* Start DATA SHOWN *

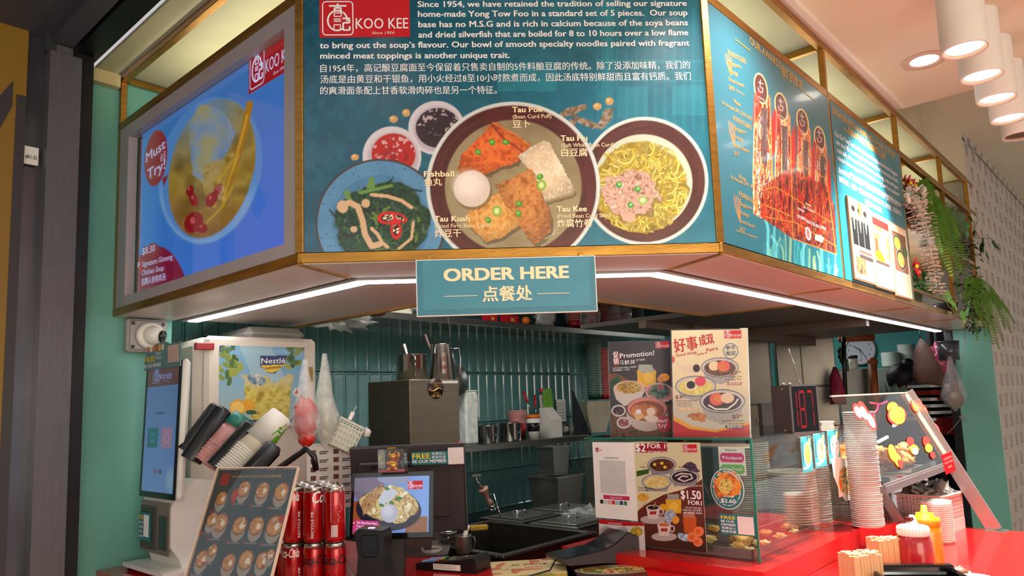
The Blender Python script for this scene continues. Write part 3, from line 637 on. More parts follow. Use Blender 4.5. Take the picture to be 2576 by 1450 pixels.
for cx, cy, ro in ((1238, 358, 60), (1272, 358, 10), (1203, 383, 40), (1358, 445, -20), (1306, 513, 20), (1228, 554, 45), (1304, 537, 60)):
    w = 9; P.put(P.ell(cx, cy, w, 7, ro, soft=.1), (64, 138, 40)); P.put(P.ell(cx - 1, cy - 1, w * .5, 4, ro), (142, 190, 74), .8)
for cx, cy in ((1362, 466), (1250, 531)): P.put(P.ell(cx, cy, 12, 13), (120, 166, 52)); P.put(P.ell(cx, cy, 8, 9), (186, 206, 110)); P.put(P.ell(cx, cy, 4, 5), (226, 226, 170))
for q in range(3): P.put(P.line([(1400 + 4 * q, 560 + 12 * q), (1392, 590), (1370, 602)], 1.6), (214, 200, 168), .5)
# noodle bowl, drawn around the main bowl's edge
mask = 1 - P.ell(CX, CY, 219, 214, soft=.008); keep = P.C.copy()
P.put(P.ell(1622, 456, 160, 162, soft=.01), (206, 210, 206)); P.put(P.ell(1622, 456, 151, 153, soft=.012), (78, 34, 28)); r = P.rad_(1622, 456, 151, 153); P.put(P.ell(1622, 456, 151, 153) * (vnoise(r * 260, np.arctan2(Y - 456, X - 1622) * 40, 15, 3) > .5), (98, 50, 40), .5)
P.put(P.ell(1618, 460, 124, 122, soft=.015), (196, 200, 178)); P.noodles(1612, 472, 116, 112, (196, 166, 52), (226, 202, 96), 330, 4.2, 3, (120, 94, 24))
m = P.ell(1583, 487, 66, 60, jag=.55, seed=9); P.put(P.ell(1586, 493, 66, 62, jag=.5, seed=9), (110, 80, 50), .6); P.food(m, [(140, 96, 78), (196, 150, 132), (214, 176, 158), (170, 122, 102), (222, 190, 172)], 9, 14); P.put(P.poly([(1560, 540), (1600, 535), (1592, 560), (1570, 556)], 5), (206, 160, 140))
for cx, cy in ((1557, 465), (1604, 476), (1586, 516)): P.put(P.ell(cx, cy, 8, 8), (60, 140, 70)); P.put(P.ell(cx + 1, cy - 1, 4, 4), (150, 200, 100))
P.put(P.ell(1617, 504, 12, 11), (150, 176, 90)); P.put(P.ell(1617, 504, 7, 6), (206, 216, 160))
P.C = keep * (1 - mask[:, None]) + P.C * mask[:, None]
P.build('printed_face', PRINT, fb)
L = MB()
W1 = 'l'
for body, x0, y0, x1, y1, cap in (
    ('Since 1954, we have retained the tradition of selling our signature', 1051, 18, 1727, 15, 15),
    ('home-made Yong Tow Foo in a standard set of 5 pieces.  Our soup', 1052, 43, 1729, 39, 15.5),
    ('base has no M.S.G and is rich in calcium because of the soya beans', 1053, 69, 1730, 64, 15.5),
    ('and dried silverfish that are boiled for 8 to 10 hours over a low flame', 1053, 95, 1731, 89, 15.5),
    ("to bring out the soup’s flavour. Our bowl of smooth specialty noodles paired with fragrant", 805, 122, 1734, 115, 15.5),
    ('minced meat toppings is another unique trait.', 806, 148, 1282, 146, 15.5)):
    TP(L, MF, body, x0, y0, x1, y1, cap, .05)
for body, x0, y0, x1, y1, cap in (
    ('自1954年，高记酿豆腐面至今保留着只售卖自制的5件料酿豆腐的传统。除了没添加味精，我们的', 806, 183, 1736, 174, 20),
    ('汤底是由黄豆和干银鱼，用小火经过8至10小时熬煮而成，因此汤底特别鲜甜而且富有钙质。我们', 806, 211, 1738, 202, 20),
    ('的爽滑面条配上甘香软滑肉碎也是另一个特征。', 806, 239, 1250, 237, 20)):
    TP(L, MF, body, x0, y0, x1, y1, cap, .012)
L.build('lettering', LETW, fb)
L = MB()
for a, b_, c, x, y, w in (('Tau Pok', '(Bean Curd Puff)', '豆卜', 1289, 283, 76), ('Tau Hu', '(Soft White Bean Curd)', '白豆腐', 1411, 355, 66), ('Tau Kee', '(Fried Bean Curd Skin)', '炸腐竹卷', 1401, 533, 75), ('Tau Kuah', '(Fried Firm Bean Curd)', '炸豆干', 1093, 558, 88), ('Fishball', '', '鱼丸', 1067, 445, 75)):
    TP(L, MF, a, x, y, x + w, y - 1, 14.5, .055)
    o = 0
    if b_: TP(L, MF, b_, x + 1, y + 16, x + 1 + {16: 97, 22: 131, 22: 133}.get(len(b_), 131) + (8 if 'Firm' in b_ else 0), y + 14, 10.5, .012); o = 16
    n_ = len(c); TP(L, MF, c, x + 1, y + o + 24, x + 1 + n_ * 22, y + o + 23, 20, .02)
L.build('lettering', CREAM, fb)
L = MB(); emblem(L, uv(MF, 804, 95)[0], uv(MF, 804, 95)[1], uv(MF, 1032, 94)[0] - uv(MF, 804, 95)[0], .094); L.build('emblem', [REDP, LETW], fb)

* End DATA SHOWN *
* Start DATA SHOWN *

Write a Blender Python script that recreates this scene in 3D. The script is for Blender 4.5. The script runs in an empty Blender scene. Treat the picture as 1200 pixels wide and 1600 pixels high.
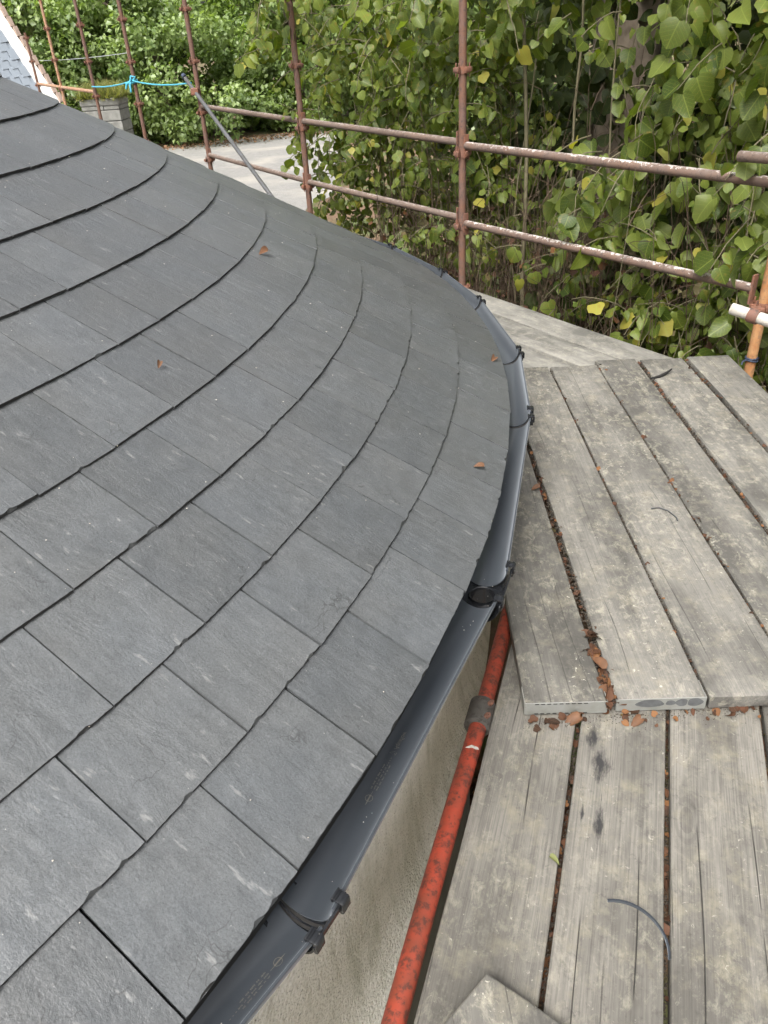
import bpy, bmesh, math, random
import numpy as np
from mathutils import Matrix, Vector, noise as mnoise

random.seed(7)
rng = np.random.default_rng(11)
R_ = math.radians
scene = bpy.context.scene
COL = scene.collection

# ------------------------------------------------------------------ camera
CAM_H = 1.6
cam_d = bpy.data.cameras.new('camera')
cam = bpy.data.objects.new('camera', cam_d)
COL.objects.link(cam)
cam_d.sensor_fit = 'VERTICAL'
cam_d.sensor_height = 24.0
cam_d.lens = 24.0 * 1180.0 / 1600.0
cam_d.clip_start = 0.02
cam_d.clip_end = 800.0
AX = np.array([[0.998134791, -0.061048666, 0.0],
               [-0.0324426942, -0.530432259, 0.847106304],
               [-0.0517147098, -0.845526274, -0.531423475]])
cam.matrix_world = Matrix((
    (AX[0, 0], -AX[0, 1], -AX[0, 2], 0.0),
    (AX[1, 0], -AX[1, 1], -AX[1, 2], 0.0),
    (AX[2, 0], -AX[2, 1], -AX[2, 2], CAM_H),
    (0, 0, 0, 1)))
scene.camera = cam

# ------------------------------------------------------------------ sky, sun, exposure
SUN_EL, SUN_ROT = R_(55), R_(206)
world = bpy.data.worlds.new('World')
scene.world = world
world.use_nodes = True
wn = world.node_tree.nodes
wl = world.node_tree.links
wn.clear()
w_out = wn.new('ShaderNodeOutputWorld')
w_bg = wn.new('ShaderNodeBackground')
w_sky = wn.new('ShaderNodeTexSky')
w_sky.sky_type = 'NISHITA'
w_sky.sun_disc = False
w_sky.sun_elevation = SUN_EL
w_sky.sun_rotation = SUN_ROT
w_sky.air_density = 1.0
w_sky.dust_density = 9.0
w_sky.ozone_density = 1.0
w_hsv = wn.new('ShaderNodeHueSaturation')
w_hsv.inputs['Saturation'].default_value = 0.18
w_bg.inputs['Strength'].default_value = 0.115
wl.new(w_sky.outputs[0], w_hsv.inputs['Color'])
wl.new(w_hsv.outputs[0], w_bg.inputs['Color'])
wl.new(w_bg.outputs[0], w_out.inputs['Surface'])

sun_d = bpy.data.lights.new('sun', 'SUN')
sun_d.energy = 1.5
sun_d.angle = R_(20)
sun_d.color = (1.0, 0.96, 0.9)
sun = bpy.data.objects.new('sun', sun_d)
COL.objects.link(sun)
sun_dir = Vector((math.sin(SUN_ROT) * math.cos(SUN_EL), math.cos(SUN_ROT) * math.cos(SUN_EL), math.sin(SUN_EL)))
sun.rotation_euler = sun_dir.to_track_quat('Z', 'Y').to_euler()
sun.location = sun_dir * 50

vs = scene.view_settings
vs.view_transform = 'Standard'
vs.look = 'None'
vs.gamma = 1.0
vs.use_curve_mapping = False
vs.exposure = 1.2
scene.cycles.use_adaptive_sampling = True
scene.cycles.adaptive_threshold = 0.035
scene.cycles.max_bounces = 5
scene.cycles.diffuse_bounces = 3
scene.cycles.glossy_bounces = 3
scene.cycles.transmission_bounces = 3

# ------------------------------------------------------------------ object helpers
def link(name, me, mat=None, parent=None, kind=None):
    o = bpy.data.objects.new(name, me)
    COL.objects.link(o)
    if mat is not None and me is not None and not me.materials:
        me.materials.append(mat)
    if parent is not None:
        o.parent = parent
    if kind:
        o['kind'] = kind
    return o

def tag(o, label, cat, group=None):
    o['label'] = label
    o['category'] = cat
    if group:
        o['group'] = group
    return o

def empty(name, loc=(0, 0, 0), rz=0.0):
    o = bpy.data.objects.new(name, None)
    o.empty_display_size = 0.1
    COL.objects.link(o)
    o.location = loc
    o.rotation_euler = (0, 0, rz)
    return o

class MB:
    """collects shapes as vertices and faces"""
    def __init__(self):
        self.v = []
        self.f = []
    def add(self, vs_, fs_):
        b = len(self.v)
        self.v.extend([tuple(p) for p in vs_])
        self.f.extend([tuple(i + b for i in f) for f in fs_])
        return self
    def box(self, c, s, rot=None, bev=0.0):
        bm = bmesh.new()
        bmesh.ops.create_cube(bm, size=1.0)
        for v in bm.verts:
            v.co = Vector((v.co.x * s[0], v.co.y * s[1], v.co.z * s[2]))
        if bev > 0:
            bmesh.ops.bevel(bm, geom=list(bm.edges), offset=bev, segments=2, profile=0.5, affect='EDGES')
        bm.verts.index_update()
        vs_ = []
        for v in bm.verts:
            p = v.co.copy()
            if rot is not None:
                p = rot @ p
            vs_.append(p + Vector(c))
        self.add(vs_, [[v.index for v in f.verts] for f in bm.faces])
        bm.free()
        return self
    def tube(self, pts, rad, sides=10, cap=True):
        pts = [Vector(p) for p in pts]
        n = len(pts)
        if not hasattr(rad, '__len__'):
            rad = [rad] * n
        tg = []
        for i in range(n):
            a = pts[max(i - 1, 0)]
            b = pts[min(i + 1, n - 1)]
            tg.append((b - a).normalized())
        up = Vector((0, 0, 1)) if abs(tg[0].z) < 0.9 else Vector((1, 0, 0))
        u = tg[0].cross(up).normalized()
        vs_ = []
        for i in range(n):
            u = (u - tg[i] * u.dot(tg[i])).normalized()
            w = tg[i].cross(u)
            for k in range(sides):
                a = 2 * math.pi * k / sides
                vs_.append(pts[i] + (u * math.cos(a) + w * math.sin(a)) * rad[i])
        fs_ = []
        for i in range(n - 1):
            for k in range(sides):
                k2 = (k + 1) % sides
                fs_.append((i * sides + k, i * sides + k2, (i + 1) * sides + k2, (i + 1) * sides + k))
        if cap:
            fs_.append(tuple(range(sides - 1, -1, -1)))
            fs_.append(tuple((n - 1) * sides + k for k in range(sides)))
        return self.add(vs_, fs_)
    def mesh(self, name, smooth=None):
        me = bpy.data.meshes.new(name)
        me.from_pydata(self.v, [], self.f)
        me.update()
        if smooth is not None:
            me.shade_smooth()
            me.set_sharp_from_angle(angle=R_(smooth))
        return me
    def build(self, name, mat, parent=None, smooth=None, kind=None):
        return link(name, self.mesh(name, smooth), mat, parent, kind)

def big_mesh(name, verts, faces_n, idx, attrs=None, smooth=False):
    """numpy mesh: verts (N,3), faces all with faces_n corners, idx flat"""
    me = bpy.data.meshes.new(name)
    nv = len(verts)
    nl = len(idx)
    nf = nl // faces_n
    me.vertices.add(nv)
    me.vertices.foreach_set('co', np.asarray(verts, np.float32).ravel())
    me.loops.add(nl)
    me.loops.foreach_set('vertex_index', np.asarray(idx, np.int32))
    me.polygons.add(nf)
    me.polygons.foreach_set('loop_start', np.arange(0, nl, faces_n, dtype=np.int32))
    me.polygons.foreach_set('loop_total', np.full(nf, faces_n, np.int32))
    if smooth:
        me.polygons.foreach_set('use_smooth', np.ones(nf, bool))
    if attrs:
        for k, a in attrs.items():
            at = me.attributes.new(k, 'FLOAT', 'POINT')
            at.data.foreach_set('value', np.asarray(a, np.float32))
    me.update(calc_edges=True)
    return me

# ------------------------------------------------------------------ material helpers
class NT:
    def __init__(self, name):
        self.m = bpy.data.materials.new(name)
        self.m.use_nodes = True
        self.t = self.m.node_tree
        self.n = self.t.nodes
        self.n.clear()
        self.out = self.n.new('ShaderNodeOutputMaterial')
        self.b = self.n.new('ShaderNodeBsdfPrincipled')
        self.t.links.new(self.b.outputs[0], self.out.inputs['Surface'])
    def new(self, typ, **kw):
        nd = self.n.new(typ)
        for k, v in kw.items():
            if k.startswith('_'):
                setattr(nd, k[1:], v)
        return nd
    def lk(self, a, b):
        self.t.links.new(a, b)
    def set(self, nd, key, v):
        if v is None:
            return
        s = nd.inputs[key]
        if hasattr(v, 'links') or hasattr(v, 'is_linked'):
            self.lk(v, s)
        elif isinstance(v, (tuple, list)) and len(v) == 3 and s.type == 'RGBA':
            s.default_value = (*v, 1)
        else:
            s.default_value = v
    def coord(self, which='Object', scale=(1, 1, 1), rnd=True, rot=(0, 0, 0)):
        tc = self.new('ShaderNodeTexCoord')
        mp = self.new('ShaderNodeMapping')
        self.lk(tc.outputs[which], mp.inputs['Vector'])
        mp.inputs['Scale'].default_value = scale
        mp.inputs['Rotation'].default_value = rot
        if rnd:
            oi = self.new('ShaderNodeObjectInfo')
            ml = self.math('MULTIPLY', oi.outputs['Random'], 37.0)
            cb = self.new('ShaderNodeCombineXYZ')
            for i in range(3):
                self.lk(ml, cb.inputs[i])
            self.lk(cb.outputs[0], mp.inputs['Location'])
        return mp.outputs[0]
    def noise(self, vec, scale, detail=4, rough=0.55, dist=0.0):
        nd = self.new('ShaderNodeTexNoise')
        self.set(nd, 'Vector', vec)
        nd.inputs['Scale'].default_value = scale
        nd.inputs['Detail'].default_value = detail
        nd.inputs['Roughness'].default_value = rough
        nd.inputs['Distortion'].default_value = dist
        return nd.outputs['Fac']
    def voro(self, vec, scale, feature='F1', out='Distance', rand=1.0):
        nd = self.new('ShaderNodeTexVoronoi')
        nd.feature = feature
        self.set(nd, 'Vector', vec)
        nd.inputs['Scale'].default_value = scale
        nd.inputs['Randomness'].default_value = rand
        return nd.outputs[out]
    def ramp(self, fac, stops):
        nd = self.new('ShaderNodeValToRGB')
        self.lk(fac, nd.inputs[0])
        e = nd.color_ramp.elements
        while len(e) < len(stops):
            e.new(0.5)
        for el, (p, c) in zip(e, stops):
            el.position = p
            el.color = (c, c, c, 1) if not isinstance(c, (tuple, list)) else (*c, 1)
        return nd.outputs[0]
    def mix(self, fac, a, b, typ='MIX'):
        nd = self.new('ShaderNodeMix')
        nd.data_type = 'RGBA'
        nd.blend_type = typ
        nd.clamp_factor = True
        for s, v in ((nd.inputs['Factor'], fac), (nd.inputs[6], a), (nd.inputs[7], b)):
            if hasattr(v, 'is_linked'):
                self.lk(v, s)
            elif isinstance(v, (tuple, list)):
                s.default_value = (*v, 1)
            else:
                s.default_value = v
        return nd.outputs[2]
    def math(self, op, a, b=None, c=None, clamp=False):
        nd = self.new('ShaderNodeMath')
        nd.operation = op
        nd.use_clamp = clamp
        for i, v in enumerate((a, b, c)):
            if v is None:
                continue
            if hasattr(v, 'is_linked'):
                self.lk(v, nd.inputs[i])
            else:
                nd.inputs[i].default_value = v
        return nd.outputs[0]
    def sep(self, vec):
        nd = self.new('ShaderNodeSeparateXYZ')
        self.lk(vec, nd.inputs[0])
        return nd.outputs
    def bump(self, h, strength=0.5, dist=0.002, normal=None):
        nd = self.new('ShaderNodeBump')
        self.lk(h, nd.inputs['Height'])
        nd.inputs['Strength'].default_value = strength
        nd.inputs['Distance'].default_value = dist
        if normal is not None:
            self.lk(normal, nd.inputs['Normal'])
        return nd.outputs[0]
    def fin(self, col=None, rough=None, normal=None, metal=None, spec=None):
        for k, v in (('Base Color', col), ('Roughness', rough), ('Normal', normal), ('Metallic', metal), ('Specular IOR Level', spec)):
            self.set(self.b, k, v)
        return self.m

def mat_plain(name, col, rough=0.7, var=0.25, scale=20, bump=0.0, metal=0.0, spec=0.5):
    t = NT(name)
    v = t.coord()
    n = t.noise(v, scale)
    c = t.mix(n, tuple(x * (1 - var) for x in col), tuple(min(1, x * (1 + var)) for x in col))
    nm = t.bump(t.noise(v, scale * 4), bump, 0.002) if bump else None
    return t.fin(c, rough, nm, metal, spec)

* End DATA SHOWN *

▶ [STATED EXERCISE] Leave out the pictures and transcribe exactly the lines from the one containing "Write a Blender" through the one containing "COL = scene.collection".

▶ [ANSWER FOR THE TASK]
Write a Blender Python script that recreates this scene in 3D. The script is for Blender 4.5. The script runs in an empty Blender scene. Treat the picture as 1200 pixels wide and 1600 pixels high.
import bpy, bmesh, math, random
import numpy as np
from mathutils import Matrix, Vector, noise as mnoise

random.seed(7)
rng = np.random.default_rng(11)
R_ = math.radians
scene = bpy.context.scene
COL = scene.collection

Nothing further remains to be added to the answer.